[lbo-talk] on the books and off

Michael Pollak mpollak at panix.com
Mon Aug 25 12:40:49 PDT 2003


On Sun, 24 Aug 2003, Kelley wrote:


> >I have to say, since I now know your experience from talking on the
> >phone, that drawing an analogy from it might not be entirely apt.
> >This may not be primarily a matter of working on/off the books so much
> >as for/not for a subcontractor.
>
> I don't follow you. I mean, I'm not sure how this, below, relates to my
> reason for thinking that earning and paying black market wages is bad
> business all around.

Because your examples were all of someone moving from on the books to off -- not from someone moving from working for a service to working independently.

In your cases, the only extra benefit that employee might get would come have to come at the expense of the government and their own security. They might not in fact get any benefit at all. A person could move from on to off the books with only the employer the employers benefit. And there really wasn't that much money available to benefit from.
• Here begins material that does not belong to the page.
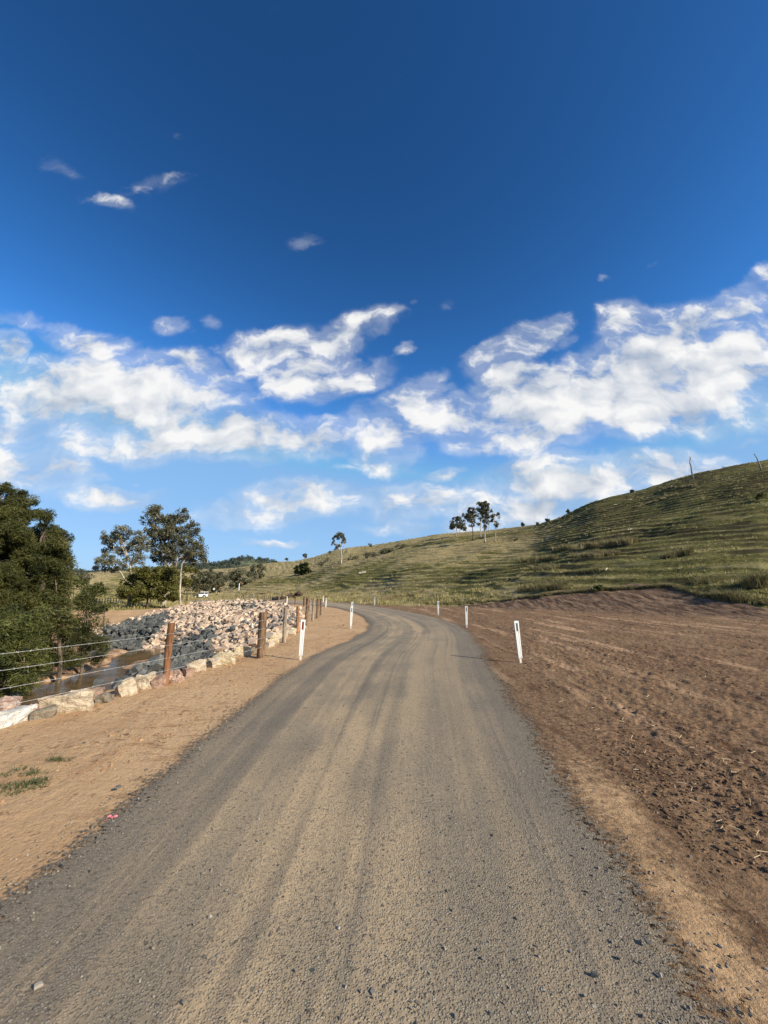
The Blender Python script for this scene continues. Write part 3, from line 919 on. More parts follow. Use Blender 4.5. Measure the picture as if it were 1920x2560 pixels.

In the case of an indepedent contractor vs. someone who works for a service, there is an entirely different and much bigger pot of money we're talking about. If the service charges the customer twice or four times your salary, there is a lot of room for you to increase your wage enormously -- or for both you and the customer to make money -- without even touching the government's share.

In the actual case, these two dynamics might be mixed. But they don't have to be.